#### [Given task]
What follows is a listing; give it again exactly, in its entirety.

#### [Data section]

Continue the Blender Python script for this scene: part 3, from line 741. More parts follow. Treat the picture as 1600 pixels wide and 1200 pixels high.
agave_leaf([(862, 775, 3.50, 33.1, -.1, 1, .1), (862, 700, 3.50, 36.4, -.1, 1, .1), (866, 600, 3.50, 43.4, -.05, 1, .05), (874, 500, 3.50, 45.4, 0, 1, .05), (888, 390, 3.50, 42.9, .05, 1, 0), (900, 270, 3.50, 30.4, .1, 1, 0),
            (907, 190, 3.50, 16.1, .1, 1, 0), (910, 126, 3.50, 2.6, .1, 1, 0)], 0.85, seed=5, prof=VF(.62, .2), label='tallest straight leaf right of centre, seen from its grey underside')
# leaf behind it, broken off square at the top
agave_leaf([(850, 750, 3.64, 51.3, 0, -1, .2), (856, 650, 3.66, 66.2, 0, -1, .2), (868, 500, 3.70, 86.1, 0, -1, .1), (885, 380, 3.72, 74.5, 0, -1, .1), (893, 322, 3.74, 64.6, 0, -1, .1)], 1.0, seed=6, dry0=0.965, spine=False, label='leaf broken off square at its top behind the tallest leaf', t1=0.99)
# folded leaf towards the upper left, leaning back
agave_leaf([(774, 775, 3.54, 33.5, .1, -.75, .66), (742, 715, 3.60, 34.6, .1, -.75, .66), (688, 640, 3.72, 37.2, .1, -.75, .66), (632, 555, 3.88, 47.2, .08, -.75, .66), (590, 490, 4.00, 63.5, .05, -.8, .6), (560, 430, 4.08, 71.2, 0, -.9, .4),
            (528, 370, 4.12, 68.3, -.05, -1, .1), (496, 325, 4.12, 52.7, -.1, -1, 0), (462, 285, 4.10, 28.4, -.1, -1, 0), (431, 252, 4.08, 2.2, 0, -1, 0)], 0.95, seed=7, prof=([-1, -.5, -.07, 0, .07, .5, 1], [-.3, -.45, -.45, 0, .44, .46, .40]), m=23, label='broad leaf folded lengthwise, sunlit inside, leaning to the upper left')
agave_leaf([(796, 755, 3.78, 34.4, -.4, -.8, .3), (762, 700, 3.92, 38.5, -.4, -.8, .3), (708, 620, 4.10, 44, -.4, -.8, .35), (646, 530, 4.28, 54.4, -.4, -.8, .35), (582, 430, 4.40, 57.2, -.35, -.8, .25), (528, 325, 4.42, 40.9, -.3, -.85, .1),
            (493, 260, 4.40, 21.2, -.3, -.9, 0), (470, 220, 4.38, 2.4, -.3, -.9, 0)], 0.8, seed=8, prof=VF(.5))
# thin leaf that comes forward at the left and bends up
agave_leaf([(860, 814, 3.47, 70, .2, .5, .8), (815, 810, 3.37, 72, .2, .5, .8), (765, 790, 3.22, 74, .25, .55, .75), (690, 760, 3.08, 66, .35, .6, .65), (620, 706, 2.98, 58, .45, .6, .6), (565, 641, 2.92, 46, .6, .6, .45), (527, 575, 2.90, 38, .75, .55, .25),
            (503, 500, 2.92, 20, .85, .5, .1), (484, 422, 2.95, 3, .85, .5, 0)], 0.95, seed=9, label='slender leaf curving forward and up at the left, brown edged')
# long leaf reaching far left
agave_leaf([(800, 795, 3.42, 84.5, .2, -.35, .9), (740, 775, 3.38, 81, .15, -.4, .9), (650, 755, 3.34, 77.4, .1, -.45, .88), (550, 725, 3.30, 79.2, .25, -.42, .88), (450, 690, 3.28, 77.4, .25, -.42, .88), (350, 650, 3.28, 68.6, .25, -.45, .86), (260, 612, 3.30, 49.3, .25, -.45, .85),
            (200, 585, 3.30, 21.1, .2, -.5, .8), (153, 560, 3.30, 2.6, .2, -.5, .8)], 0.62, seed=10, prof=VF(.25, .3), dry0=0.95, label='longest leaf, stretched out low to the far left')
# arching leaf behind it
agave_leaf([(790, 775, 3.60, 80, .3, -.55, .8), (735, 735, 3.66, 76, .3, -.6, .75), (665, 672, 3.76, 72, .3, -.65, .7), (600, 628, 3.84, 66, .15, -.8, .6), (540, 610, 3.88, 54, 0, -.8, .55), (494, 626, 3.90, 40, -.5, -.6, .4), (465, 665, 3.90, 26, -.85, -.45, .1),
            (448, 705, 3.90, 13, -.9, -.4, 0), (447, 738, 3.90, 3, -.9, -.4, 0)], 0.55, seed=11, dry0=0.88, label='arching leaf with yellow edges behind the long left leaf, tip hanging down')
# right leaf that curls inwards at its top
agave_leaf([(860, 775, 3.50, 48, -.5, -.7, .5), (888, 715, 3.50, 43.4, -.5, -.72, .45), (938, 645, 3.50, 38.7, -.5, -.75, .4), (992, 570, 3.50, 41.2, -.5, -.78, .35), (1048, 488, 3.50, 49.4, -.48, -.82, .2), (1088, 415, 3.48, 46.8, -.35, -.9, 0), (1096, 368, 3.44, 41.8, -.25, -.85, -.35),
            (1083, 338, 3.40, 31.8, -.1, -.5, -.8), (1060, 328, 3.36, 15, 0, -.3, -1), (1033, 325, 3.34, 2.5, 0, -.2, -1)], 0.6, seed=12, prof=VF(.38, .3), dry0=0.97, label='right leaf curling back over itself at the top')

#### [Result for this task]
Continue the Blender Python script for this scene: part 3, from line 741. More parts follow. Treat the picture as 1600 pixels wide and 1200 pixels high.
agave_leaf([(862, 775, 3.50, 33.1, -.1, 1, .1), (862, 700, 3.50, 36.4, -.1, 1, .1), (866, 600, 3.50, 43.4, -.05, 1, .05), (874, 500, 3.50, 45.4, 0, 1, .05), (888, 390, 3.50, 42.9, .05, 1, 0), (900, 270, 3.50, 30.4, .1, 1, 0),
            (907, 190, 3.50, 16.1, .1, 1, 0), (910, 126, 3.50, 2.6, .1, 1, 0)], 0.85, seed=5, prof=VF(.62, .2), label='tallest straight leaf right of centre, seen from its grey underside')
# leaf behind it, broken off square at the top
agave_leaf([(850, 750, 3.64, 51.3, 0, -1, .2), (856, 650, 3.66, 66.2, 0, -1, .2), (868, 500, 3.70, 86.1, 0, -1, .1), (885, 380, 3.72, 74.5, 0, -1, .1), (893, 322, 3.74, 64.6, 0, -1, .1)], 1.0, seed=6, dry0=0.965, spine=False, label='leaf broken off square at its top behind the tallest leaf', t1=0.99)
# folded leaf towards the upper left, leaning back
agave_leaf([(774, 775, 3.54, 33.5, .1, -.75, .66), (742, 715, 3.60, 34.6, .1, -.75, .66), (688, 640, 3.72, 37.2, .1, -.75, .66), (632, 555, 3.88, 47.2, .08, -.75, .66), (590, 490, 4.00, 63.5, .05, -.8, .6), (560, 430, 4.08, 71.2, 0, -.9, .4),
            (528, 370, 4.12, 68.3, -.05, -1, .1), (496, 325, 4.12, 52.7, -.1, -1, 0), (462, 285, 4.10, 28.4, -.1, -1, 0), (431, 252, 4.08, 2.2, 0, -1, 0)], 0.95, seed=7, prof=([-1, -.5, -.07, 0, .07, .5, 1], [-.3, -.45, -.45, 0, .44, .46, .40]), m=23, label='broad leaf folded lengthwise, sunlit inside, leaning to the upper left')
agave_leaf([(796, 755, 3.78, 34.4, -.4, -.8, .3), (762, 700, 3.92, 38.5, -.4, -.8, .3), (708, 620, 4.10, 44, -.4, -.8, .35), (646, 530, 4.28, 54.4, -.4, -.8, .35), (582, 430, 4.40, 57.2, -.35, -.8, .25), (528, 325, 4.42, 40.9, -.3, -.85, .1),
            (493, 260, 4.40, 21.2, -.3, -.9, 0), (470, 220, 4.38, 2.4, -.3, -.9, 0)], 0.8, seed=8, prof=VF(.5))
# thin leaf that comes forward at the left and bends up
agave_leaf([(860, 814, 3.47, 70, .2, .5, .8), (815, 810, 3.37, 72, .2, .5, .8), (765, 790, 3.22, 74, .25, .55, .75), (690, 760, 3.08, 66, .35, .6, .65), (620, 706, 2.98, 58, .45, .6, .6), (565, 641, 2.92, 46, .6, .6, .45), (527, 575, 2.90, 38, .75, .55, .25),
            (503, 500, 2.92, 20, .85, .5, .1), (484, 422, 2.95, 3, .85, .5, 0)], 0.95, seed=9, label='slender leaf curving forward and up at the left, brown edged')
# long leaf reaching far left
agave_leaf([(800, 795, 3.42, 84.5, .2, -.35, .9), (740, 775, 3.38, 81, .15, -.4, .9), (650, 755, 3.34, 77.4, .1, -.45, .88), (550, 725, 3.30, 79.2, .25, -.42, .88), (450, 690, 3.28, 77.4, .25, -.42, .88), (350, 650, 3.28, 68.6, .25, -.45, .86), (260, 612, 3.30, 49.3, .25, -.45, .85),
            (200, 585, 3.30, 21.1, .2, -.5, .8), (153, 560, 3.30, 2.6, .2, -.5, .8)], 0.62, seed=10, prof=VF(.25, .3), dry0=0.95, label='longest leaf, stretched out low to the far left')
# arching leaf behind it
agave_leaf([(790, 775, 3.60, 80, .3, -.55, .8), (735, 735, 3.66, 76, .3, -.6, .75), (665, 672, 3.76, 72, .3, -.65, .7), (600, 628, 3.84, 66, .15, -.8, .6), (540, 610, 3.88, 54, 0, -.8, .55), (494, 626, 3.90, 40, -.5, -.6, .4), (465, 665, 3.90, 26, -.85, -.45, .1),
            (448, 705, 3.90, 13, -.9, -.4, 0), (447, 738, 3.90, 3, -.9, -.4, 0)], 0.55, seed=11, dry0=0.88, label='arching leaf with yellow edges behind the long left leaf, tip hanging down')
# right leaf that curls inwards at its top
agave_leaf([(860, 775, 3.50, 48, -.5, -.7, .5), (888, 715, 3.50, 43.4, -.5, -.72, .45), (938, 645, 3.50, 38.7, -.5, -.75, .4), (992, 570, 3.50, 41.2, -.5, -.78, .35), (1048, 488, 3.50, 49.4, -.48, -.82, .2), (1088, 415, 3.48, 46.8, -.35, -.9, 0), (1096, 368, 3.44, 41.8, -.25, -.85, -.35),
            (1083, 338, 3.40, 31.8, -.1, -.5, -.8), (1060, 328, 3.36, 15, 0, -.3, -1), (1033, 325, 3.34, 2.5, 0, -.2, -1)], 0.6, seed=12, prof=VF(.38, .3), dry0=0.97, label='right leaf curling back over itself at the top')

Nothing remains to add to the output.